Diefstal van een motor uit een parkeergarage in Amersfoort

Op 17 december 2015 heeft de Rechtbank Midden-Nederland uitspraak gedaan in een strafzaak tegen een verdachte die zich in september 2015 samen met een ander schuldig heeft gemaakt aan de diefstal van een motor uit een parkeergarage in Amersfoort. De rechtbank heeft de verdachte veroordeeld tot een gevangenisstraf van 84 dagen. Tijdens de zitting op 3 december 2015 is de verdachte in persoon verschenen, bijgestaan door zijn advocaat, mr. G.I.H. Schulte. De tenlastelegging hield in dat de verdachte een motor had gestolen (primair) of had geheeld (subsidiair). De rechtbank heeft vastgesteld dat de dagvaarding geldig was en dat er geen redenen waren voor schorsing van de vervolging.

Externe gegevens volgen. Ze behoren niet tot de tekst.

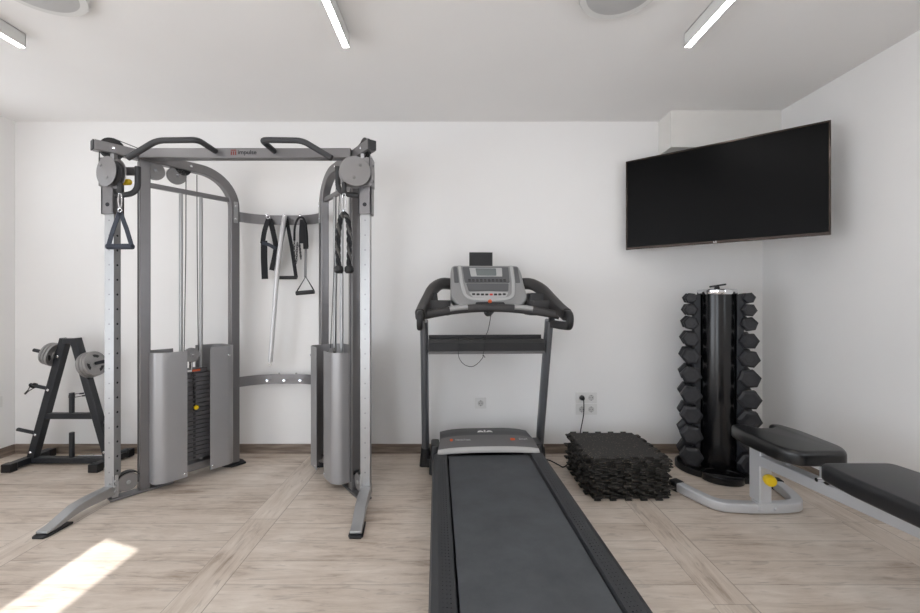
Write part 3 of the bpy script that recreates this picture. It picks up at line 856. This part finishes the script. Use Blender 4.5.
# ------------------------------------------------------------------ treadmill
TA = math.radians(2.55)
tm = thing('treadmill', 'black and silver treadmill with console and long running deck', 'treadmill', (.2, 2.93, 0), TA)
TW = W[tm.name]
def TL(a, b, c): return TW @ V((a, b, c))
class TB(MB):
    def __init__(s): super().__init__(ident)
    def build(s, name, mats, parent=None, **kw): return super().build(name, mats, parent or tm, local=TW, **kw)
for s in (-1, 1):
    prof = [(.027*math.cos(a)*1.0, .045*math.sin(a)) for a in [2*PI*k/20 for k in range(20)]]
    TB().sweep([(s*.41, .03, .05), (s*.41, -.035, .30), (s*.413, -.235, 1.04)], prof, up=(0, -1, .25)).build('upright', 'tm_up', smooth=50)
    TB().prism(rrect(.085, .15, .022, 4, s*.41, .045), 0, .13, top=rrect(.062, .105, .022, 4, s*.41, .012)).build('upright_boot', 'tm_black', bevel=.004)
    # handrail arch, cup holder pod, grip loop
    TB().sweep(spline([(s*.22, -.13, 1.285), (s*.30, -.18, 1.285), (s*.355, -.26, 1.245), (s*.39, -.37, 1.175), (s*.415, -.47, 1.12), (s*.425, -.56, 1.09)], 6),
               rrect(.058, .075, .022), up=(0, .4, 1)).build('handrail', 'tm_dark', smooth=50)
    loop = [V((s*.425, y, z)) for y, z in fillet([(-.45, 1.10, ), (-.625, 1.085), (-.635, 1.02), (-.50, 1.005), (-.26, 1.005), (-.25, 1.09), (-.45, 1.10)], .035, 5)] if False else None
    ring = fillet([V((s*.425, -.44, 1.10)), V((s*.425, -.63, 1.09)), V((s*.425, -.62, 1.028)), V((s*.425, -.45, 1.022)), V((s*.425, -.25, 1.02)), V((s*.425, -.25, 1.10)), V((s*.425, -.44, 1.10))], .04, 6)
    TB().sweep(ring, rrect(.05, .034, .012), up=(1, 0, 0)).build('grip_loop', 'tm_black', smooth=50)
    TB().prism(rrect(.15, .22, .04, 5, s*.325, -.29), 1.08, 1.175, top=rrect(.17, .24, .04, 5, s*.325, -.285)).build('tray_pod', 'tm_dark', bevel=.006)
    cx_, cw_ = (.315, .12) if s > 0 else (-.35, .06)
    TB().prism(rrect(cw_, .15, .025, 4, cx_, -.27), 1.15, 1.222, top=rrect(cw_-.015, .13, .022, 4, cx_, -.27)).build('cup_holder', 'tm_black', bevel=.01)
    # side rails of the deck
    mb = TB(); x0, x1 = s*.262, s*.357
    prof = [(s*.262, .176), (s*.268, .196), (s*.325, .203), (s*.350, .188), (s*.358, .13), (s*.35, .06), (s*.262, .06)]
    mb.prism([(p[0], p[1]) for p in prof], -.30, -1.93, fn=lambda a, b, c: V((a, c, b)))
    for i in range(70):
        for j in range(3):
            mb.cyl((s*(.284+.013*j), -.42-.02*i, .195+.001*j), (s*(.284+.013*j), -.42-.02*i, .2005+.001*j), .003, 6)
    o = mb.build('side_rail', 'tm_rail')
    TB().prism(rrect(.07, .18, .02, 4, s*.345, -.20), .05, .235, top=rrect(.055, .14, .02, 4, s*.34, -.20)).build('hood_shoulder', 'tm_black', bevel=.006)
TB().box(-.40, .40, -.10, .06, .025, .085).build('base_frame', 'tm_black', bevel=.006)
TB().box(-.255, .255, -1.86, -.36, .12, .172).build('deck_board', 'tm_black')
belt = [(-.29, .155), (-.30, .180), (-.33, .184), (-1.86, .184), (-1.893, .176), (-1.91, .15), (-1.893, .122), (-1.86, .114), (-.33, .114), (-.30, .122)]
mb = TB(); pr = [V(p) for p in belt]+[V(belt[0])]
mb.ribbon(pr, .0012, -.256, .256, lambda a, b, c: V((c, a, b))); mb.build('running_belt', 'belt', smooth=50)
mb = TB(); mb.cyl((-.26, -1.865, .149), (.26, -1.865, .149), .03, 20); mb.build('rear_roller', 'steel_lt')
for s in (-1, 1): TB().box(s*.31-.05, s*.31+.05, -1.97, -1.88, .03, .195).build('end_cap', 'tm_black', bevel=.012)
for s in (-1, 1): TB().cyl((s*.31, -1.7, .0), (s*.31, -1.7, .062), .03, 20).build('rear_foot', 'rubber')
mb = TB(); mb.box(-.34, .34, -1.86, -.3, .055, .112); mb.build('deck_frame', 'tm_black')
# hood loft
def loft(profs, name, m, **kw):
    mb = TB(); rows = []
    for p in profs: rows.append([mb.bm.verts.new(V(q)) for q in p])
    for A, B in zip(rows, rows[1:]):
        for j in range(len(A)-1): mb._f([A[j], A[j+1], B[j+1], B[j]])
    return mb.build(name, m, **kw)
def xs(n=17): return [-1+2*i/(n-1) for i in range(n)]
def hoodrow(w, y, z, dz=0, dy=0): return [(k*w, y+dy*k*k, z-dz*abs(k)**4) for k in xs()]
loft([hoodrow(.29, .045, .05), hoodrow(.298, .045, .22, .02), hoodrow(.298, .03, .25, .02), hoodrow(.300, 0, .262, .02), hoodrow(.304, -.12, .272, .02), hoodrow(.308, -.19, .276, .02, -.01)], 'motor_hood', 'tm_black', smooth=50)
for s in (-1, 1):
    mb = TB(); mb.prism([(.045, .05), (.045, .20), (.03, .23), (0, .242), (-.12, .252), (-.20, .256), (-.28, .205), (-.32, .17), (-.32, .05)], s*.292, s*.308, fn=lambda a, b, c: V((c, a, b)))
    mb.build('hood_side', 'tm_black', bevel=.005)
loft([hoodrow(.308, -.19, .276, .02, -.01), hoodrow(.312, -.232, .27, .02, -.012), hoodrow(.317, -.272, .254, .016, -.016), hoodrow(.321, -.296, .236, .01, -.02)], 'hood_visor', 'tm_grey', smooth=50)
loft([hoodrow(.321, -.296, .236, .01, -.02), hoodrow(.323, -.306, .232, .01, -.02), hoodrow(.325, -.312, .215, .006, -.022), hoodrow(.324, -.310, .202, .004, -.022), hoodrow(.318, -.296, .2, .004, -.02)], 'hood_lip', 'tm_lip', smooth=50)
# marks on the hood: white emblem above, orange roundels with small lettering on the visor
nrm_h = frame(TL(.0, -.11, .2725), TL(1, 0, 0)-TL(0, 0, 0), TL(0, 1, .08)-TL(0, 0, 0))
mb = MB(lambda a, b, c: nrm_h @ V((a, b, c)))
for k in (-1, 1):
    mb.prism([(k*.008, -.018), (k*.03, -.010), (k*.055, -.018), (k*.045, .010), (k*.03, .018), (k*.012, .006)], 0, .001)
mb.prism([(-.005, -.022), (.005, -.022), (.006, .024), (-.006, .024)], 0, .0012)
mb.build('hood_emblem', 'white', tm)
for s in (-1, 1):
    fr = frame(TL(s*.235 if s < 0 else .16, -.254, .2615+.004), TL(1, 0, 0)-TL(0, 0, 0), TL(0, 1, .55)-TL(0, 0, 0))
    mb = MB(lambda a, b, c: fr @ V((a, b, c))); mb.prism([(.010*math.cos(2*PI*k/20), .010*math.sin(2*PI*k/20)) for k in range(20)], 0, .0015)
    if s > 0: mb.prism([(.013+.009*math.cos(2*PI*k/20), .009*math.sin(2*PI*k/20)) for k in range(20)], 0, .0014)
    mb.build('visor_badge', 'orange', tm)
    lettering('visor_text', 'NordicTrack' if s < 0 else 'DriveX', .019, fr @ Matrix.Translation((.075, 0, .001)), 'tm_con2', tm)
# cross tray between the uprights
mb = TB(); mb.box(-.385, .385, -.235, -.13, .905, .915); mb.box(-.385, .385, -.14, -.13, .90, .94); mb.box(-.385, .385, -.235, -.225, .835, .908)
mb.build('cross_tray', 'tm_dark', bevel=.003)
TB().box(-.383, .383, -.244, -.234, .846, .895).build('tray_band', 'tm_black', bevel=.002)
TB().box(-.383, .383, -.238, -.15, .822, .84).build('tray_base', 'tm_grey', bevel=.002)
# pulse bar below the console
pts = [(k*.415, -.40-.05*k*k, 1.128-.045*k*k) for k in xs(25)]
TB().sweep(pts, rrect(.085, .05, .018), up=(0, 0, 1)).build('pulse_bar', 'tm_dark', smooth=50)
for s in (-1, 1):
    pts = [(s*(.145+.11*k), -.417-.05*(.35+.25*k)**2, 1.139-.045*(.35+.27*k)**2) for k in (0, .25, .5, .75, 1)]
    TB().sweep(pts, rrect(.066, .034, .014), up=(0, 0, 1)).build('pulse_sensor', 'steel_lt', smooth=50)
TB().cyl((0, -.30, 1.10), (0, -.40, 1.12), .03, 12).build('console_neck', 'tm_dark')
# console
cb = TL(.003, -.375, 1.145); cu_ = (TL(1, 0, 0)-TL(0, 0, 0)).normalized(); cv = (TL(0, .27, .27)-TL(0, 0, 0)).normalized()
CF = frame(cb, cu_, cv)
def C3(a, b, c): return CF @ V((a, b, c))
def cprism(name, poly, c0, c1, m, parent=tm, **kw): return MB(C3).prism(poly, c0, c1).build(name, m, parent, **kw)
def rpoly(pts, r, n=5):
    out = []; N = len(pts)
    for i in range(N):
        a, b, c = V(pts[i-1]), V(pts[i]), V(pts[(i+1) % N])
        d = min(r, (a-b).length*.45, (c-b).length*.45)
        p, q = b+(a-b).normalized()*d, b+(c-b).normalized()*d
        for k in range(n+1):
            t_ = k/n; out.append(tuple(p*(1-t_)**2+b*2*t_*(1-t_)+q*t_*t_))
    return out
body = rpoly([(-.19, -.005), (-.246, .06), (-.240, .33), (-.228, .385), (.228, .385), (.240, .33), (.246, .06), (.19, -.005)], .045)
con = cprism('console', body, -.055, .0, 'tm_con', bevel=.012, seg=4)
cprism('upper_panel', rpoly([(-.148, .205), (-.158, .362), (.158, .362), (.148, .205)], .01), 0, .003, 'tm_pan', con, bevel=.001)
cprism('display_frame', rpoly([(-.105, .262), (-.112, .35), (.112, .35), (.105, .262)], .006), .003, .006, 'tm_con2', con, bevel=.001)
cprism('display', rpoly([(-.066, .270), (-.07, .342), (.07, .342), (.066, .270)], .004), .006, .0075, 'tm_lcd', con)
# pale band running down both sides and round the bottom of the lower panel
band = [(-.178, .375), (-.172, .21), (-.155, .085), (-.12, .052), (0, .043), (.12, .052), (.155, .085), (.172, .21), (.178, .375)]
MB().ribbon(fillet([V(p) for p in band], .03, 4), .011, 0, .006, C3).build('console_band', 'tm_con2', con, bevel=.002)
cprism('lower_panel', rpoly([(-.128, .125), (-.140, .197), (.140, .197), (.128, .125)], .008), 0, .003, 'tm_pan', con, bevel=.001)
cprism('button_strip', rpoly([(-.105, .066), (-.128, .112), (0, .122), (.128, .112), (.105, .066), (0, .058)], .012), 0, .003, 'tm_con2', con, bevel=.001)
for k in range(8):
    x = -.098+.028*k
    cprism('button', rrect(.02, .014, .004, 3, x, .09-.3*(x*x)*(-1)), .003, .006, 'red' if k == 4 else 'tm_black', con)
for r_ in range(2):
    for k in range(10):
        x = -.117+.026*k
        cprism('button', rrect(.017, .008, .002, 2, x, .232-.014*r_), .003, .005, 'tm_dark' if (k+r_) % 3 else 'tm_black', con)
for s in (-1, 1):
    cprism('speaker_slot', rpoly([(s*.188, .205), (s*.196, .362), (s*.222, .362), (s*.218, .205)], .006), 0, .003, 'tm_pan', con, bevel=.001)
cprism('key_slot', rpoly([(-.095, -.002), (-.088, .022), (.088, .022), (.095, -.002)], .006), 0, .004, 'tm_black', con, bevel=.001)
MB().lathe([(0, 0), (.012, 0), (.013, .008), (.009, .014), (0, .014)], C3(0, .024, .003), C3(0, 0, 1)-C3(0, 0, 0), 16).build('safety_key', 'orange', con)
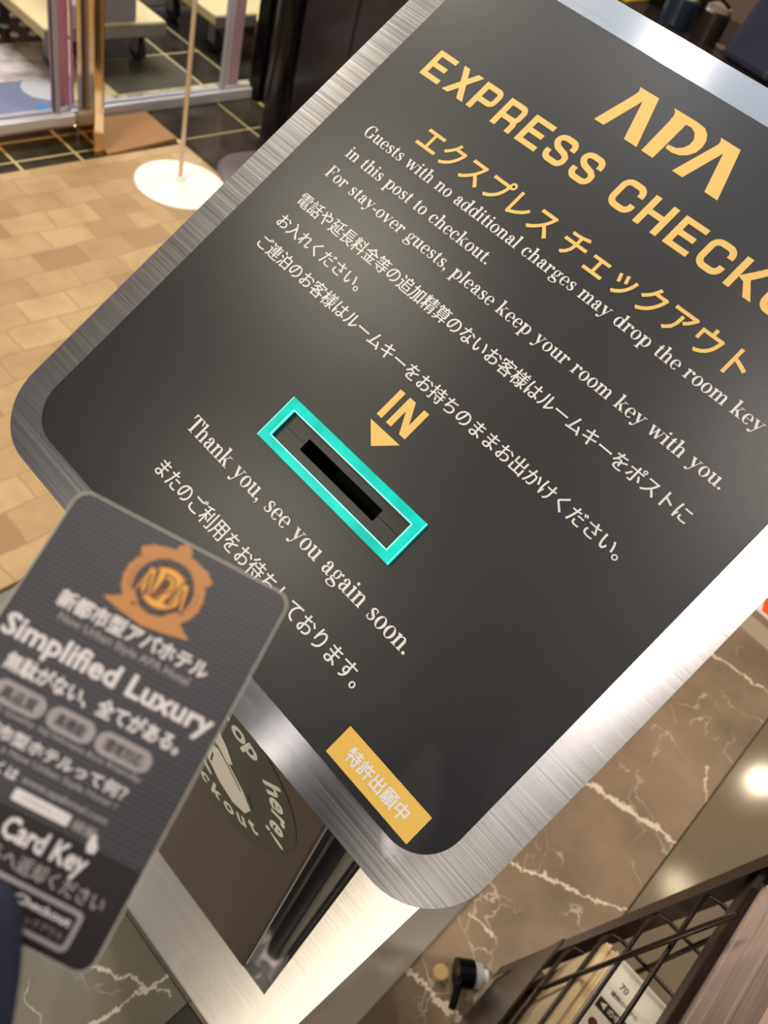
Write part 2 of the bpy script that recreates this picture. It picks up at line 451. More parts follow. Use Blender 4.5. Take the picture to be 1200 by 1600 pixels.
# ------------------------------------------------------------------ lettering
def serif(ch):
    """one glyph of a bold modern roman: (MB, advance); x-height 1, capitals 1.5"""
    g = MB(); S_ = 0.21; T = 0.055; H = 0.07
    def stem(x, y0, y1, w=S_): g.rect(x-w/2, x+w/2, y0, y1)
    def foot(x, w=0.42, y=0.0): g.rect(x-w/2, x+w/2, y, y+T); g.fan([(x-S_/2-.06, y+T),(x+S_/2+.06, y+T),(x+S_/2, y+T+.06),(x-S_/2, y+T+.06)])
    def flag(x, y): g.fan([(x-S_/2-.13, y-.09),(x-S_/2-.13, y-.04),(x+S_/2, y+.02),(x+S_/2, y-.2),(x-S_/2, y-.2)])
    def arch(x0, x1, yb=0.0):
        g.ribbon([(x0+S_/2-.03, .74, .06),(x0+.22, .92, .09),((x0+x1)/2+.13, .945, .13),(x1-.02, .80, .20),(x1, .6, S_),(x1, yb, S_)])
    a = 0
    if ch == 'i': stem(.24, 0, 1); foot(.24); flag(.24, 1); g.disc(.22, 1.30, .125); a = .50
    elif ch == 'l': stem(.24, 0, 1.5); foot(.24); flag(.24, 1.5); a = .50
    elif ch == 'n': stem(.24, 0, .98); flag(.24, 1); arch(.24, .76); foot(.24); foot(.76); a = 1.02
    elif ch == 'm': stem(.24, 0, .98); flag(.24, 1); arch(.24, .74); arch(.74, 1.24); foot(.24); foot(.74, .38); foot(1.24); a = 1.50
    elif ch == 'h': stem(.24, 0, 1.48); flag(.24, 1.5); arch(.24, .76); foot(.24); foot(.76); a = 1.02
    elif ch == 'r': stem(.24, 0, .98); flag(.24, 1); foot(.24, .46); g.ribbon([(.32, .7, .05),(.42, .88, .07),(.56, .95, .10),(.66, .93, .12)]); g.disc(.66, .82, .135); a = .80
    elif ch == 'u':
        stem(.24, .25, .98); flag(.24, 1); g.ribbon([(.24, .3, S_),(.26, .14, .19),(.40, .05, .12),(.55, .08, .08),(.68, .24, .05)]); stem(.76, 0, .98); flag(.76, 1)
        g.fan([(.86, 0),(1.0, .03),(1.0, .08),(.86, .12)]); a = 1.02
    elif ch == 'o': g.ring(.46, .48, .42, .52, .22, .06); a = .92
    elif ch == 'e': g.ring(.46, .48, .41, .52, .21, .06, 0, 318); g.rect(.2, .86, .48, .54); a = .88
    elif ch == 'c': g.ring(.46, .48, .42, .52, .22, .06, 48, 318); g.disc(.68, .76, .13); a = .86
    elif ch == 'd': g.ring(.44, .48, .40, .52, .21, .06); stem(.78, 0, 1.48); flag(.78, 1.5); g.fan([(.88, 0),(1.02, .03),(1.02, .08),(.88, .12)]); a = 1.05
    elif ch == 'p': g.ring(.60, .48, .40, .52, .21, .06); stem(.26, -.45, .98); flag(.26, 1); foot(.26, .46, -.48); a = 1.06
    elif ch == 'a':
        g.disc(.24, .74, .12); g.ribbon([(.18, .80, .08),(.30, .95, .09),(.47, .96, .11),(.60, .82, .19),(.62, .6, S_),(.62, .2, S_),(.68, .05, .14),(.80, .03, .07),(.88, .1, .04)])
        g.ribbon([(.55, .60, .06),(.34, .52, .12),(.20, .36, .19),(.20, .18, .21),(.32, .04, .14),(.46, .06, .08),(.56, .18, .05)]); a = .90
    elif ch == 's':
        g.ribbon([(.60, .74, .05),(.52, .92, .08),(.36, .95, .10),(.20, .84, .15),(.20, .68, .19),(.38, .53, .23),(.58, .38, .21),(.60, .20, .16),(.48, .05, .10),(.28, .02, .08),(.13, .22, .05)])
        g.fan([(.56, .68),(.62, .68),(.62, .98),(.57, .98)]); g.fan([(.10, .02),(.15, .02),(.16, .33),(.10, .33)]); a = .76
    elif ch == 't': g.ribbon([(.27, 1.25, .06),(.27, 1.0, .20),(.27, .3, S_),(.30, .1, .18),(.42, .04, .10),(.54, .12, .05)]); g.rect(.04, .52, .93, 1.0); g.fan([(.17, 1.0),(.37, 1.0),(.37, 1.3),(.33, 1.3)]); a = .60
    elif ch == 'k':
        stem(.24, 0, 1.48); flag(.24, 1.5); foot(.24); g.ribbon([(.34, .42, .06),(.76, .95, .06)], False); g.ribbon([(.46, .58, .2),(.80, .04, .24)], False); g.rect(.56, .96, .945, 1.0); g.rect(.60, 1.06, 0, T); a = 1.06
    elif ch == 'y':
        g.ribbon([(.20, .97, .24),(.53, .18, .22)], False); g.ribbon([(.82, .97, .06),(.50, .06, .08),(.36, -.28, .08),(.20, -.38, .10)]); g.disc(.17, -.30, .125)
        g.rect(.0, .42, .945, 1.0); g.rect(.64, 1.0, .945, 1.0); a = .98
    elif ch == 'v': g.ribbon([(.18, .97, .24),(.50, .02, .2)], False); g.ribbon([(.80, .97, .06),(.50, .02, .08)], False); g.rect(0, .40, .945, 1.0); g.rect(.62, .98, .945, 1.0); a = .96
    elif ch == 'w':
        g.ribbon([(.17, .97, .23),(.44, .02, .19)], False); g.ribbon([(.66, .97, .06),(.44, .02, .08)], False); g.ribbon([(.66, .97, .22),(.94, .02, .19)], False)
        g.ribbon([(1.20, .97, .06),(.94, .02, .08)], False); g.rect(0, .38, .945, 1.0); g.rect(.52, .86, .945, 1.0); g.rect(1.04, 1.38, .945, 1.0); a = 1.36
    elif ch == 'g':
        g.ring(.42, .64, .31, .36, .17, .055); g.ribbon([(.66, .86, .05),(.76, .93, .08)], False); g.disc(.80, .90, .10)
        g.ribbon([(.28, .36, .06),(.16, .24, .13),(.24, .11, .20),(.50, .05, .22),(.76, -.06, .18),(.80, -.22, .12),(.66, -.36, .08),(.42, -.41, .08),(.18, -.36, .12),(.10, -.22, .14),(.20, -.06, .10),(.34, .02, .07)]); a = .92
    elif ch == 'G':
        g.ring(.62, .75, .56, .78, .24, .07, 42, 322); stem(1.04, .08, .66); g.rect(.78, 1.26, .62, .68); g.fan([(1.00, .95),(1.06, .95),(1.06, 1.5),(1.01, 1.5),(.94, 1.22)]); a = 1.32
    elif ch == 'F': stem(.28, 0, 1.5, .24); foot(.28, .52); g.rect(.04, 1.0, 1.44, 1.5); g.fan([(1.0, 1.5),(1.02, 1.05),(.96, 1.05),(.78, 1.44)]); g.rect(.3, .72, .74, .80); g.rect(.68, .74, .56, .98); a = 1.08
    elif ch == 'T': stem(.56, 0, 1.5, .25); foot(.56, .56); g.rect(.04, 1.08, 1.44, 1.5); g.fan([(.04, 1.5),(.0, 1.02),(.06, 1.02),(.24, 1.44)]); g.fan([(1.08, 1.5),(1.12, 1.02),(1.06, 1.02),(.88, 1.44)]); a = 1.14
    elif ch == '.': g.disc(.18, .12, .13); a = .44
    elif ch == ',': g.disc(.18, .12, .13); g.ribbon([(.28, .12, .06),(.28, -.08, .07),(.14, -.26, .04)]); a = .44
    elif ch == '-': g.rect(.06, .50, .34, .50); a = .56
    elif ch == ' ': a = .55
    return g, a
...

De rechtbank heeft de bewijsvoering beoordeeld en kwam tot de conclusie dat de verdachte de motor had gestolen. De eigenaar van de motor had aangifte gedaan van de diefstal, en de motor was kort na de diefstal aangetroffen in een bestelbus waarin de verdachte zich bevond. De rechtbank verwierp het verweer van de verdediging dat de aanhouding onrechtmatig was en dat de vruchten daarvan uitgesloten moesten worden van het bewijs. De rechtbank achtte de verklaring van de verdachte niet aannemelijk, vooral omdat hij geen naam van de vriend kon geven van wie hij zei dat de motor was.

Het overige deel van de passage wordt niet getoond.